Todos los que se fijan en que la especie humana va resbalando por las pendientes de una decadencia moral y buscan los medios de evitar su caída, deben esforzarse en realizar esta unión estrecha de nuestras voluntades con la voluntad suprema. No hay ascensión posible, no se llega al bien si, de cuando en cuando, el hombre no se vuelve hacia su Creador y Padre para exponerle sus flaquezas, sus incertidumbres y sus miserias; para pedirle los auxilios espirituales indispensables a su elevación. Y cuanto más frecuente, sincera y profunda es esta comunión íntima con Dios, más se purifica y enmienda el alma. Bajo la mirada de Dios, el alma examina, analiza sus intenciones, sus sentimientos, sus deseos; pasa en revista todos sus actos, y con esa intuición que le viene de lo Alto, juzga lo que es bueno o malo, lo que debe cultivar o destruir. Entonces comprende que todo lo que viene del yo debe ser postergado para dar lugar a la abnegación, al altruismo; que en el sacrificio de sí mismo encuentra el Ser el medio más poderoso de elevación, pues cuanto más da, más se engrandece.
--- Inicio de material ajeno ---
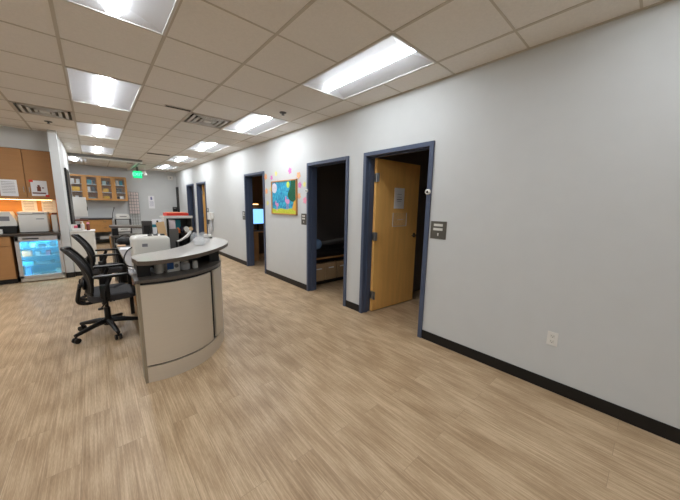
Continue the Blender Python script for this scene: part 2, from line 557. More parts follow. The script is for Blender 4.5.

De este sacrificio hace entonces la ley de su vida, ley que graba en lo más profundo de su corazón en caracteres de luz, a fin de que todas sus acciones queden marcadas con su sello.
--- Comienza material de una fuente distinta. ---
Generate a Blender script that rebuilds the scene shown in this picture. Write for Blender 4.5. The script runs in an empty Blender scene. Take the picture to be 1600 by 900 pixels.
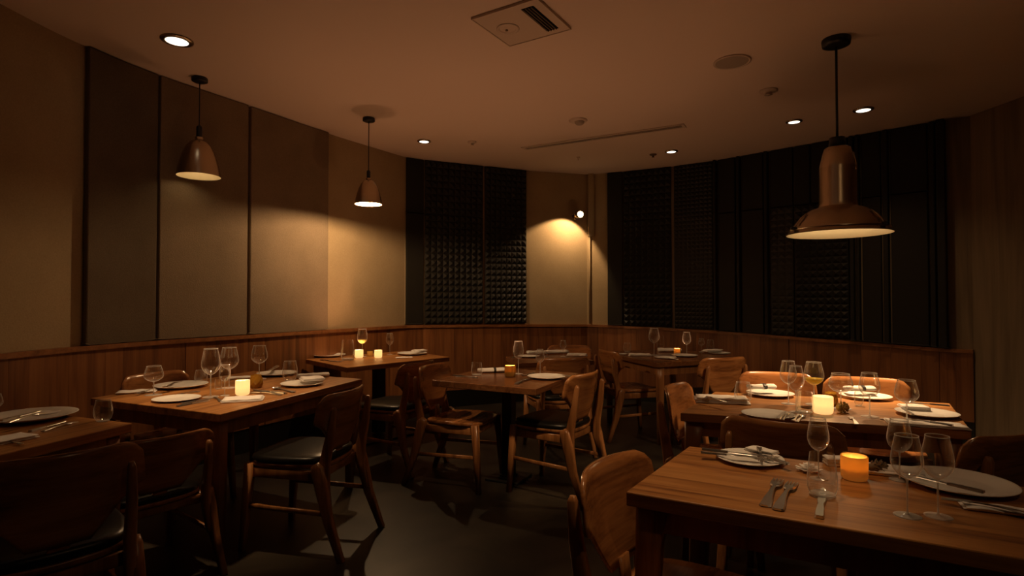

¡De pie sobre la tierra, mi sostén, mi nodriza, mi madre, elevo mi mirada hacia el infinito, me siento envuelto en la inmensa comunión de la vida; los efluvios del Alma universal me penetran y hacen vibrar mi pensamiento y mi corazón; fuerzas poderosas me sostienen, avivan en mí la existencia! ¡Por todas partes donde se extiende mi vista, en cualquier sitio donde mi inteligencia se fije veo, discierno, contemplo la gran armonía que rige a los seres, y que por vías diversas les guía hacia un fin único y sublime! ¡Por doquiera veo radiar la bondad, el amor, la justicia!

¡Oh, Dios mío! ¡Oh, Padre mío!, fuente de toda sabiduría y de todo amor, Espíritu supremo cuyo nombre es luz, ¡yo te ofrezco mis alabanzas y mis aspiraciones! Que ellas suban hasta Ti como el perfume de las flores, como los embriagadores aromas de los bosques suben al cielo. Ayúdame a avanzar en la vía sagrada del conocimiento hacia una más alta comprensión de tus leyes, a fin de que en mí se desarrolle más simpatía, más amor para la gran familia humana. Yo sé que por medio de mi perfeccionamiento moral, que por medio de la realización, de la aplicación de la caridad y de la bondad a mi alrededor y en provecho de todos me acercaré a Ti y mereceré conocerte mejor, comunicarme más íntimamente contigo en la gran armonía de los seres y de las cosas. Ayúdame a despojarme de la vida material, a comprender, a sentir lo que es la vida superior, la vida infinita. Disipa la oscuridad que me envuelve; deposita en mi alma una chispa del fuego divino que reanima y abrasa a los Espíritus de las esferas celestes. ¡Que tu dulce luz, y con ella los sentimientos de concordia y de paz, se derrame sobre todos los seres!